Pelo olhar da desconstrução




Se Deus for considerado uma criação humana, não será, nesta hipótese, a invenção mais perfeita que teríamos construído?!

Tente viver sem fé neste mundo de incertezas. Se você for um crente, apenas faça um exercício mental de imaginar como passaria a experimentar o seu cotidiano até morrer e, dentro de uma concepção ateia e materialista, simplesmente deixar de existir como consciência (pois dependeria do corpo). E aí falo não de enfrentar o drama da finitude ou  de deixarmos para trás todo um passado terreno que poderia ser prolongado numa memória além-túmulo, mas, sim, de encararmos com disposição cada momento aqui mesmo. Principalmente os acontecimentos ruins que nos sucedem.

Falando sobre Deus do ponto de vista judaico-cristão, com base na Bíblia, fico pensando que falta deve fazer ao descrente não poder contar com uma oração como a do Salmo 121 nas horas difíceis. Pois para um ateu a figura metafórica de um "Guardião" (hebr. Shomer) sempre vigilante e que nos protege do mal seria um "delírio" ou uma "fuga" da dura realidade na qual se encontra a grande maioria dos seres humanos.

O fato é que todos nós enfrentamos situações bem angustiosas. É quando o íntimo do nosso ser grita por socorro e aí o incrédulo pode facilmente perder a esperança de um livramento por não vislumbrar chances materiais de conseguir escapar. Falta-lhe então o combustível necessário para prosseguir e procurar uma solução diante daquilo que se tornou impossível aos seus olhos.

Por outro lado, não nego que o crente também vivencia a experiência de "olhar para os montes" e não receber nenhum socorro material imediato, o que muitas das vezes afetará a sua fé. Então não ignoro que, ao passar por um sofrimento intenso, essa pessoa talvez se sinta abandonada, rejeitada, sem chão ou traída pelas próprias convicções religiosas. O seu sentimento de revolta poderá crescer a tal ponto de ir no sentido oposto ao da fé, passando a abominar qualquer aconselhamento pastoral e rejeitar os convites para orar.

Seja como for, tenho pra mim que, independentemente da crise pela qual o crente passa, dificilmente ele optará por se sentir só. Pois, por mais que deseje arrancar de si os enganos da religiosidade, o seu coração nunca vai se contentar em romper com a esperança da vida a ponto de olhar para os montes e não aguardar mais socorro algum abandonando-se à própria sorte.

Concluo, meus amigos, que ninguém, nem mesmo o mais radical dos ateus, quer ter o sofrimento piorado, mas superado ou ao menos atenuado.

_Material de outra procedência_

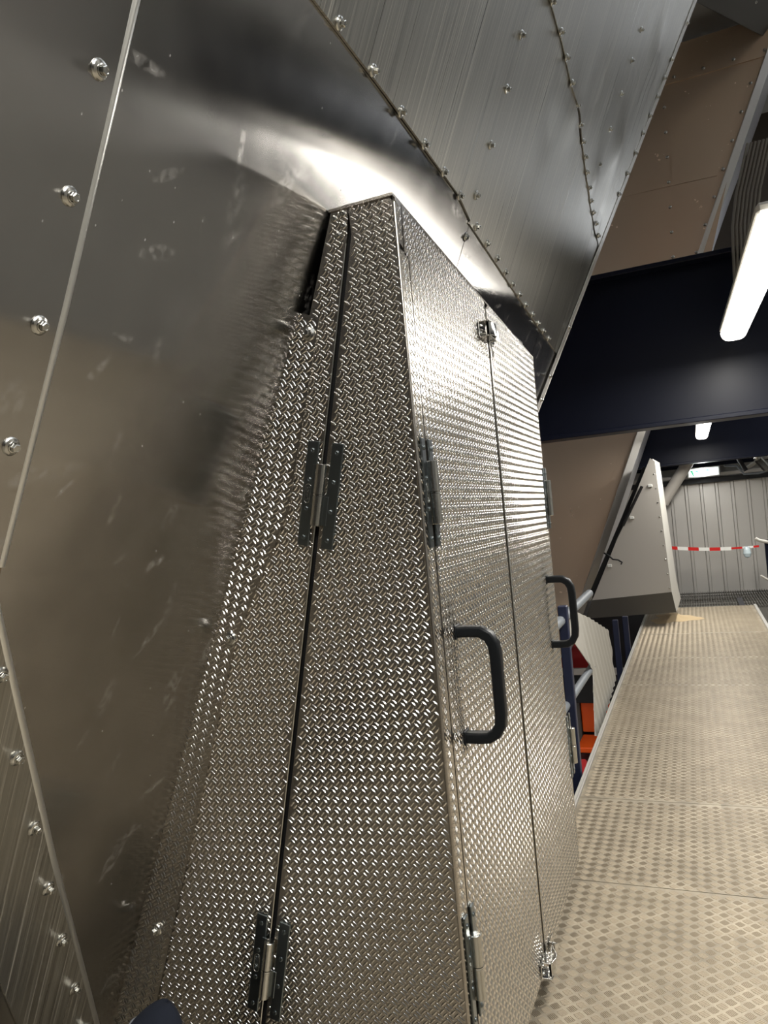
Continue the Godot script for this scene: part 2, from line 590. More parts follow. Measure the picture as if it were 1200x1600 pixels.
func room() -> void:
	var f := setting("floor_lower", "dark concrete floor of the hall below the walkway")
	var mb := MB.new()
	box(mb, Transform3D(Basis(), Vector3(-1, -2.75, -2)), Vector3(14, 0.3, 22))
	part("concrete", mb, M["concrete"], f)
	# pale sheet roof with two strips of glazed rooflights
	var c := setting("ceiling", "pale sheet roof of the hall with glazed rooflight strips")
	for s in [[-8.0, -4.6], [-3.0, 2.2], [4.0, 6.0]]:
		mb = MB.new()
		box(mb, Transform3D(Basis(), Vector3((s[0] + s[1]) / 2, 6.6, -2)), Vector3(s[1] - s[0], 0.2, 22))
		part("roof_sheet", mb, M["ceiling sheet"], c)
	for s in [[-4.6, -3.0], [2.2, 4.0]]:
		for k in 7:
			mb = MB.new()
			box(mb, Transform3D(Basis(), Vector3((s[0] + s[1]) / 2, 6.62, -11.4 + 3.14 * k)), Vector3(s[1] - s[0], 0.03, 3.1))
			part("rooflight_pane", mb, M["glass"], c)
			mb = MB.new()
			box(mb, Transform3D(Basis(), Vector3((s[0] + s[1]) / 2, 6.58, -12.97 + 3.14 * k)), Vector3(s[1] - s[0], 0.16, 0.1))
			part("glazing_bar", mb, M["pale grey paint"], c)
	for w in [["wall_left", Vector3(-7.9, 2, -2), Vector3(0.2, 9.4, 22), "brown wall"], ["wall_right", Vector3(5.9, 2, -2), Vector3(0.2, 9.4, 22), "pale wall"], ["wall_rear", Vector3(-1, 2, 8.9), Vector3(14, 9.4, 0.2), "brown wall"]]:
		var o := setting(w[0], {"wall_left": "brown wall of the hall behind the hoppers", "wall_right": "pale wall of the hall across the platform", "wall_rear": "brown wall of the hall behind the camera"}[w[0]])
		mb = MB.new()
		box(mb, Transform3D(Basis(), w[1]), w[2])
		part("wall_sheet", mb, M[w[3]], o)
	# end wall of ribbed bright sheet
	var wb := setting("wall_back", "ribbed bright metal sheet wall at the end of the walkway")
	var zb := -11.4
	mb = MB.new()
	for q in [[-8.0, 6.0, -2.7, 2.7], [-8.0, 6.0, 4.5, 6.7], [-8.0, 1.62, 2.7, 4.5], [5.4, 6.0, 2.7, 4.5]]:
		mb = MB.new()
		box(mb, Transform3D(Basis(), Vector3((q[0] + q[1]) / 2, (q[2] + q[3]) / 2, zb - 0.15)), Vector3(q[1] - q[0], q[3] - q[2], 0.2))
		part("backing", mb, M["brown wall" if q[2] > 4.0 else "pale wall"], wb)
	var wn := setting("window_1", "long glazed window high in the end wall")
	for k in 4:
		mb = MB.new()
		box(mb, Transform3D(Basis(), Vector3(2.09 + k * 0.945, 3.6, zb - 0.15)), Vector3(0.9, 1.76, 0.012))
		part("pane", mb, M["glass"], wn)
	mb = MB.new()
	for k in 5: box(mb, Transform3D(Basis(), Vector3(1.63 + k * 0.945, 3.6, zb - 0.12)), Vector3(0.05, 1.8, 0.12))
	for y in [2.72, 4.48]: box(mb, Transform3D(Basis(), Vector3(3.5, y, zb - 0.12)), Vector3(3.8, 0.05, 0.12))
	part("window_frame", mb, M["pale grey paint"], wn)
	var pitch := 0.2
	for i in range(-6, 16):
		var x := -0.236 + i * pitch
		var pan := MB.new()
		slab(pan, [Vector2(x, -0.12), Vector2(x + pitch - 0.05, -0.12), Vector2(x + pitch - 0.05, 1.52), Vector2(x, 1.52)], frame(Vector3(0, 0, zb), Vector3.RIGHT, Vector3.BACK), -0.002, 0.0, 0.12, func(p): return 0.003 * sin(p.y * 4.0 + i * 2.0))
		part("wall_panel", pan, M["galvanised"], wb)
		var rib := MB.new()
		var X := x + pitch - 0.05
		var prof := [Vector2(X, 0), Vector2(X + 0.010, 0.022), Vector2(X + 0.040, 0.022), Vector2(X + 0.05, 0)]
		for k in 3:
			var p: Vector2 = prof[k]
			var q: Vector2 = prof[k + 1]
			rib.quad(Vector3(p.x, -0.12, zb + p.y), Vector3(q.x, -0.12, zb + q.y), Vector3(q.x, 1.52, zb + q.y), Vector3(p.x, 1.52, zb + p.y), Vector3(-(q.y - p.y), 0, q.x - p.x).normalized())
		part("rib", rib, M["galvanised"], wb)
	mb = MB.new()
	box(mb, Transform3D(Basis(), Vector3(0.6, 1.55, zb + 0.06)), Vector3(4.6, 0.07, 0.1), 0.004)
	part("dark_rail", mb, M["charcoal paint"], wb)
	mb = MB.new()
	box(mb, Transform3D(Basis(), Vector3(0.6, 1.622, zb + 0.13)), Vector3(4.6, 0.045, 0.10), 0.004)
	part("pale_ledge", mb, M["off-white paint"], wb)
	mb = MB.new()
	box(mb, Transform3D(Basis(), Vector3(0.0, 2.2, zb - 0.02)), Vector3(3.1, 0.9, 0.03), 0.003)
	part("upper_sheet", mb, M["navy paint"], wb)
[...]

Por isso, considero que há uma necessidade e até benefícios quanto ao exercício da fé.


OBS: Imagem acima extraída de http://vidasembarreiras.com.br/wp-content/uploads/2015/03/desconstruir3.jpg

Comentários

anton1947 disse…
Felizmente, para os cristãos, a nossa fé não é em vão, o socorro vem no tempo de Deus.
Eduardo Medeiros disse…
Me parece claro que os humanos criaram os deuses. Mas criaram porque eles eram necessários. concordo com a tese do seu texto, Rodrigo. como disse Descartes (acho que foi ele) "Se Deus não existisse seria preciso inventá-lo". E nós inventamos...e muitos deuses, cada um com uma cara, cada cultura com seu deus.
É confortador para o crente caminhar na esperança de que o socorro virá providencialmente de Deus. Faz muita diferença no nosso modo de viver
Caro Eduardo, acho que a frase que citou foi de Voltaire.

Mas há um entendimento entre muitos pensadores cristãos de que o homem tem um vazio dentro de si que só pode ser preenchido pela Divina Presença e que, ao se alienar do Único, essa dependência do Criador levaria à criação de deuses. Não sei o que acha disso

Entretanto, cada qual estabelece um relacionamento com o Divino ao seu modo é daí a diversidade de concepções sobre o Uno.